Tenía una conexión total con mi hijo, me levantaba en mi casa a la hora que él se despertaba en su hogar para ir a diálisis y en cuanto supe que iba a perder los riñones, le dije: “Yo tengo dos, así que quedate tranquilo”. Estaba convencida de que sí o sí tenía que ser yo. Pero el doctor Carlos Idoria me corría y me decía: “No mamá, yo sé que vos querés estar sentada en esa silla donde está tu hijo en diálisis, pero no puede ser, tenés que darte cuenta que no puede ser”. Me corría un poco por vieja (tenía 59 años y decía que era mejor una persona más joven) y otro poco porque tenía demasiados kilos. Eran los dos “peros”. Contra lo primero no podía hacer nada, pero con el otro sí, y bajé 15 kilos en cuatro meses. Caminaba y, a la vez, fui quitándome las 13 pastillas que tomaba simultáneamente, porque ese era otro inconveniente. Me anoté en Cepram en un curso de la risa para ocupar el tiempo hasta que llegara el momento. Me enseñó y me ayudó mucho y recién al final supe que todo era sobre resiliencia.
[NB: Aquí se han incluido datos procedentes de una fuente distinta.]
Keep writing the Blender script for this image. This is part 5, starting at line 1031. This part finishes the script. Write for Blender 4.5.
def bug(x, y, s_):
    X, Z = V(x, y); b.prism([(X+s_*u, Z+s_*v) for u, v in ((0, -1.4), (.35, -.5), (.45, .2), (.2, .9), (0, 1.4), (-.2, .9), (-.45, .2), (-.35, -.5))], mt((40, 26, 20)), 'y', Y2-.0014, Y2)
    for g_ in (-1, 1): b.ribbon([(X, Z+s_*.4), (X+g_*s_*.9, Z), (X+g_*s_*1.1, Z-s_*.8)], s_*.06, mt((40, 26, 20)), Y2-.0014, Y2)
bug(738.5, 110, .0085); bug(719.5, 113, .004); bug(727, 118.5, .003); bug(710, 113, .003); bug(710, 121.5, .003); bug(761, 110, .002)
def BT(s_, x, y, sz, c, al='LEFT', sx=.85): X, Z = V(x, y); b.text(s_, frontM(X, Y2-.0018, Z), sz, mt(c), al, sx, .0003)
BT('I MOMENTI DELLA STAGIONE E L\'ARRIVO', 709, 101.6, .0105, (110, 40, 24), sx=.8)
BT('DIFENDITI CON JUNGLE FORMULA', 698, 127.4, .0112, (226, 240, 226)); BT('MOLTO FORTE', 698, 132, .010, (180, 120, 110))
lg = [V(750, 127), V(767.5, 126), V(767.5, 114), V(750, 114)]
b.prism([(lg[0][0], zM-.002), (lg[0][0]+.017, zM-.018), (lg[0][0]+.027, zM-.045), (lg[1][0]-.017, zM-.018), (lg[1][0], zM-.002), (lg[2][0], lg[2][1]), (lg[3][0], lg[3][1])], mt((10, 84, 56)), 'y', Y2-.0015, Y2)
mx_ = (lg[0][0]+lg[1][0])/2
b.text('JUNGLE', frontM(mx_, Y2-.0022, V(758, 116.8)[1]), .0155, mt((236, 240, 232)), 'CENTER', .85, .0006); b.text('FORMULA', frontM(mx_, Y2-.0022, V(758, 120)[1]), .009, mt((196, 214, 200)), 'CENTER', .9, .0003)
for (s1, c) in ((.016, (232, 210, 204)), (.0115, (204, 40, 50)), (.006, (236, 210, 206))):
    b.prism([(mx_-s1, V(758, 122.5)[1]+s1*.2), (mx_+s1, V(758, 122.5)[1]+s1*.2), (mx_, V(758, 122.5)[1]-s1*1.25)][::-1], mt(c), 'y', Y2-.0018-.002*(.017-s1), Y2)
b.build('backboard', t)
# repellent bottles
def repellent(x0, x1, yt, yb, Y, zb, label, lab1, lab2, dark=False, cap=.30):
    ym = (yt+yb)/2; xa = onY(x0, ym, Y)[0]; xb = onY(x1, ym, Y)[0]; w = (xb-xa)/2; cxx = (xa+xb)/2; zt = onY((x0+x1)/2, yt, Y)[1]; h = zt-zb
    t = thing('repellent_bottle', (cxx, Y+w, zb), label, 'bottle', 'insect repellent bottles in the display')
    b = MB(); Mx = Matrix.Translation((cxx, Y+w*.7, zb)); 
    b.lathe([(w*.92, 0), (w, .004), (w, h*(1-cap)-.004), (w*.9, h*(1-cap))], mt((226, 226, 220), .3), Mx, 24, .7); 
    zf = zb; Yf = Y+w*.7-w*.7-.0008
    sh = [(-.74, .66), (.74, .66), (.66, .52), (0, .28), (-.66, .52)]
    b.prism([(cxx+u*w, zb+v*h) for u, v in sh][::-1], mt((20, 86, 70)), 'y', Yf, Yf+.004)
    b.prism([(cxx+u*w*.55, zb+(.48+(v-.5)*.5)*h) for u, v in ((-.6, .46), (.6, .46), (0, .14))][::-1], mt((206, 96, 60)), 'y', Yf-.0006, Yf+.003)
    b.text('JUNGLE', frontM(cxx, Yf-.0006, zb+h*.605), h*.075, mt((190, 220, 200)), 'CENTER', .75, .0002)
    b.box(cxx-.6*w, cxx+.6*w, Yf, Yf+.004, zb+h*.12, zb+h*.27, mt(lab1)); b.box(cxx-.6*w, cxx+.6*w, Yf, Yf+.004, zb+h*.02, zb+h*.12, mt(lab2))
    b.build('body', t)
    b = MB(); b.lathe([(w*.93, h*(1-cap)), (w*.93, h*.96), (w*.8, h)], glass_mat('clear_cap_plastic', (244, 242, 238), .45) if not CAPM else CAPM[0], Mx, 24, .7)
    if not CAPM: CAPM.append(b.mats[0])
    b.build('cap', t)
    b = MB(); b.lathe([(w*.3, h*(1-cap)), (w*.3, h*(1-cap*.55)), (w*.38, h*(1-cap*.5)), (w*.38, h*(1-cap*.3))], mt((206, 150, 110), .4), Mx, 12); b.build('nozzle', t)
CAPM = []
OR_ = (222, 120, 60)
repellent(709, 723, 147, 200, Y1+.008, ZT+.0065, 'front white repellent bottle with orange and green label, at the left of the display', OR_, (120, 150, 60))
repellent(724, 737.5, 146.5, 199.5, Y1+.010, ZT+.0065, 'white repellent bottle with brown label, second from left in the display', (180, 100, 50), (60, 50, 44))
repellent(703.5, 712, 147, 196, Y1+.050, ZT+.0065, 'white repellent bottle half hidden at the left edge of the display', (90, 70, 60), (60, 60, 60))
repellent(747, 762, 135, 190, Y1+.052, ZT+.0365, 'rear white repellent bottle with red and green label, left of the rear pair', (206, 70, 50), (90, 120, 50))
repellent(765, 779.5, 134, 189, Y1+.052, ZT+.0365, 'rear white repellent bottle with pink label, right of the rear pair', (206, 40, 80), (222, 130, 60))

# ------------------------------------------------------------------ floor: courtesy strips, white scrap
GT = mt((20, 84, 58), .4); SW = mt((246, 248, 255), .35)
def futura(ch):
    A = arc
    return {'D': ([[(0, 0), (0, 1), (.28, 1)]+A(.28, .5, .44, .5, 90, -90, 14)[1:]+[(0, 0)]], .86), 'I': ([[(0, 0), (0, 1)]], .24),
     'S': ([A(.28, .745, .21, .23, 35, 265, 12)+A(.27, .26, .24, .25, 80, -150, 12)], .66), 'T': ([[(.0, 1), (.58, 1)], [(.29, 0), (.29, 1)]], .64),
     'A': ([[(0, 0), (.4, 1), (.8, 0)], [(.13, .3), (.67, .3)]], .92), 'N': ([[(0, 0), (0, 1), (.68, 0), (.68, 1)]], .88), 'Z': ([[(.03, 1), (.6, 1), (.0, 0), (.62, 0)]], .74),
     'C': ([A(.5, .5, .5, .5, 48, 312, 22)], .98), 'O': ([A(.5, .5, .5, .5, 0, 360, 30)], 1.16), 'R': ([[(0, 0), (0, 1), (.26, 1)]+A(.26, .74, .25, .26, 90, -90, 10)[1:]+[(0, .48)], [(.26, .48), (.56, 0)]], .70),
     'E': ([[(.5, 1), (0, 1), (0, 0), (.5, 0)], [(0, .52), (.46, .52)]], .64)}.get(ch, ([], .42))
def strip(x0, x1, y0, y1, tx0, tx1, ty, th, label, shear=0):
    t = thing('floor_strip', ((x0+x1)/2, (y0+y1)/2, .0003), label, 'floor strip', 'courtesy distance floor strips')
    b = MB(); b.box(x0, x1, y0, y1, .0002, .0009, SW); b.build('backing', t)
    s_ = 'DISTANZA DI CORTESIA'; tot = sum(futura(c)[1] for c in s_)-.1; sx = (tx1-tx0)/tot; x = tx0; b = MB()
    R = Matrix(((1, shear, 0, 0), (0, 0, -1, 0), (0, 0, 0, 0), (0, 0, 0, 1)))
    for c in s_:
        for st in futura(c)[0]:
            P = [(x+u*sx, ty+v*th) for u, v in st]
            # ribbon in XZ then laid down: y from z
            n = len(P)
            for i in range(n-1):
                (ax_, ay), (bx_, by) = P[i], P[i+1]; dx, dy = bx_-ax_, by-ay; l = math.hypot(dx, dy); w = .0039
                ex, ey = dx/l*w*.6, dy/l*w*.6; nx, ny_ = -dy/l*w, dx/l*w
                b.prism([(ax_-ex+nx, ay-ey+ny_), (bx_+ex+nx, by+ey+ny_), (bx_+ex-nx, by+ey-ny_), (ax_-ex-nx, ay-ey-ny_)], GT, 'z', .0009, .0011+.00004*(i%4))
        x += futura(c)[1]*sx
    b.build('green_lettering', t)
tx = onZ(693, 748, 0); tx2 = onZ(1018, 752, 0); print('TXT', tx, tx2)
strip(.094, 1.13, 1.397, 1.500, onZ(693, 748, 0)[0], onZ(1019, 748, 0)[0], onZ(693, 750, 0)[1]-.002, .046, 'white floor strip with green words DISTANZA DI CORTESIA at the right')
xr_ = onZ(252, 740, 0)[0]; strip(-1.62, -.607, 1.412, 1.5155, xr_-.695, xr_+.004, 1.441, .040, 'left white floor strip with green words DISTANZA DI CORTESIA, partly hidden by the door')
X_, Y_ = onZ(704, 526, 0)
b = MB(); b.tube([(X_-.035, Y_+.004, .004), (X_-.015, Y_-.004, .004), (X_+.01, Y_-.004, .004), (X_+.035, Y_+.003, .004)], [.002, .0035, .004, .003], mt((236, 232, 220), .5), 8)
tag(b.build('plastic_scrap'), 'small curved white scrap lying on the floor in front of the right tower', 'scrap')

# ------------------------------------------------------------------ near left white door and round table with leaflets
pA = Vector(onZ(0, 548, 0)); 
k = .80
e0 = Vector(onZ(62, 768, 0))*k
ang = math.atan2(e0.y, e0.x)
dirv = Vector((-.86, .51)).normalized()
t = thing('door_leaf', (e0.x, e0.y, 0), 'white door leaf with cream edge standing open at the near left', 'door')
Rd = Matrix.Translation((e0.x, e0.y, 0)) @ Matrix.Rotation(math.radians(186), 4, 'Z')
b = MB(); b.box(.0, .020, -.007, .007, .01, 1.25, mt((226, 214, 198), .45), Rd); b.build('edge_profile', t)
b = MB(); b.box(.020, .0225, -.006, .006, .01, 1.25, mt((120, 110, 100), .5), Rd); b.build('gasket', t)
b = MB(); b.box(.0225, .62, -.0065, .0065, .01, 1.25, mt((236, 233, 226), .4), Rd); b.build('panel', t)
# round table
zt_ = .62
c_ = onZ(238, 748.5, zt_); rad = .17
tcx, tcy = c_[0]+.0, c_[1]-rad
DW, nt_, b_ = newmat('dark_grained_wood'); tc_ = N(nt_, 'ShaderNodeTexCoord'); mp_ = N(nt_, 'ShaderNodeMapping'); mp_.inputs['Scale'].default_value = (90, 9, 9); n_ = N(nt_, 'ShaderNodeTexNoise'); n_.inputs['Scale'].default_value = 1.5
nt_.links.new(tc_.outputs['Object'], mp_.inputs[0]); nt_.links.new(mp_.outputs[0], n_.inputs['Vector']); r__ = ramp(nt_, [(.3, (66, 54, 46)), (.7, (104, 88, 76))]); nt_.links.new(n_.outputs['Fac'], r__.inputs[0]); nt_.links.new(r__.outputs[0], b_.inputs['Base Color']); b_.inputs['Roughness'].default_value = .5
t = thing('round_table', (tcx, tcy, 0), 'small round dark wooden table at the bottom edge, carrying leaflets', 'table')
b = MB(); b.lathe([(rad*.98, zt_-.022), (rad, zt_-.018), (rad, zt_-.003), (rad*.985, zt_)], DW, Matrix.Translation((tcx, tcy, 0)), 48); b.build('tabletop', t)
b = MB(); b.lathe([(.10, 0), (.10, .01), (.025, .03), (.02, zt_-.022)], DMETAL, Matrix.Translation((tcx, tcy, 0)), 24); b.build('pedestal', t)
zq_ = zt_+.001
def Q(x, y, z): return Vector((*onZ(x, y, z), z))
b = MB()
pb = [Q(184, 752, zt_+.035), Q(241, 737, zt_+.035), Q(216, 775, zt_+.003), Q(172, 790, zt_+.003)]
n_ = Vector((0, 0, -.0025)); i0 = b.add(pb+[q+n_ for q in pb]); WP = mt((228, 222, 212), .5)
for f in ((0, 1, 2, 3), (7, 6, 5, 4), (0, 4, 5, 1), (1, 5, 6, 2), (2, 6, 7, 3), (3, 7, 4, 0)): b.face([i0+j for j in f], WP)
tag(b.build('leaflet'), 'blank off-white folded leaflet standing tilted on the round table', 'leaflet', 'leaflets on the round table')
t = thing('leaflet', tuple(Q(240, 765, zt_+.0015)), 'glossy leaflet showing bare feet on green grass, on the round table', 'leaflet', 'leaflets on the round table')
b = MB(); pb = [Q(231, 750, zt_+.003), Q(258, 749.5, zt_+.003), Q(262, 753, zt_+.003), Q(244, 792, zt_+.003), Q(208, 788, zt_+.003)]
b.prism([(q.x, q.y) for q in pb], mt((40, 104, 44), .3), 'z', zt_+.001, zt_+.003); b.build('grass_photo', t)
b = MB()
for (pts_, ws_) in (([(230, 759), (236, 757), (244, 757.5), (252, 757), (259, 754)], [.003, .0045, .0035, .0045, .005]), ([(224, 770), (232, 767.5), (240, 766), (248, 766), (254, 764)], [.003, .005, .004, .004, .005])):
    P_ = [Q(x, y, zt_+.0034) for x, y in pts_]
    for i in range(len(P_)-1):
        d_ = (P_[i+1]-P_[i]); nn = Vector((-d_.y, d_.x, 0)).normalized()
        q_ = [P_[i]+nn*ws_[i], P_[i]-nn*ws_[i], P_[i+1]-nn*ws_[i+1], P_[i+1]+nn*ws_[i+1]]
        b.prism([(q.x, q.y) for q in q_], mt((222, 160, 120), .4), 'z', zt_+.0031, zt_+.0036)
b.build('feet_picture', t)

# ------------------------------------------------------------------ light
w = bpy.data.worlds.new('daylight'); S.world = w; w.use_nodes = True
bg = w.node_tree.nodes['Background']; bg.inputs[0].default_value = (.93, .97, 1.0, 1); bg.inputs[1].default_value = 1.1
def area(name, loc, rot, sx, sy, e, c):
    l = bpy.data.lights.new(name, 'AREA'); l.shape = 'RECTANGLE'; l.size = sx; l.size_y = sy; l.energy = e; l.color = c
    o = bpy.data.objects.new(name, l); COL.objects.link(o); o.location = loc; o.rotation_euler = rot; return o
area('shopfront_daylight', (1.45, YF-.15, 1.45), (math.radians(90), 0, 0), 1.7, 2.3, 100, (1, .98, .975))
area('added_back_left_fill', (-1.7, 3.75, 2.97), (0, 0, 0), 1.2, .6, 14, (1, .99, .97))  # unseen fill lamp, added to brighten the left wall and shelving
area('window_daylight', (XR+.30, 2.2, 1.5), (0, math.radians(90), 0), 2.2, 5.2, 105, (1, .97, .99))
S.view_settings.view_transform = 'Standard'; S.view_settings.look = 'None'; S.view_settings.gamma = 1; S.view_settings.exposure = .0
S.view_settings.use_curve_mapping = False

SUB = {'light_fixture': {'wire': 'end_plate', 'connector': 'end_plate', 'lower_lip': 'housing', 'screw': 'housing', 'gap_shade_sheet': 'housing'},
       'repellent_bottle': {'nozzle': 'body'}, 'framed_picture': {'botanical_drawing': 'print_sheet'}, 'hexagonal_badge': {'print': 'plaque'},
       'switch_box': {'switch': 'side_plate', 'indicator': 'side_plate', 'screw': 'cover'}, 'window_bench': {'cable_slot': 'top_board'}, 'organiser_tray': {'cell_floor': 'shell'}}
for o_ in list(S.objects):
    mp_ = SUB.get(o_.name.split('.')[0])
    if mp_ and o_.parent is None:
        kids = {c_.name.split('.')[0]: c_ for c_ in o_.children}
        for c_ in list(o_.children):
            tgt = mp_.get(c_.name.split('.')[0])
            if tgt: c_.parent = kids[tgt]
Del día posterior a la operación no me acuerdo nada. Creo que estuve todo el tiempo con sedantes. No me había levantado hasta que llegó el doctor Rafael Maldonado y me dijo que mi hijo quería verme, así que fuimos. Ya no sentí más nada. A partir de ahí, fue todo pararme y seguir. A los tres, cuatro días, estaba de vuelta en casa. Jamás tuve nada, tengo que pararme frente al espejo para verme la cicatriz y acordarme que fue cierto y no un sueño.
No me creo “la más”. Me tocó, es mi hijo y soy feliz de que haya podido ser todo así.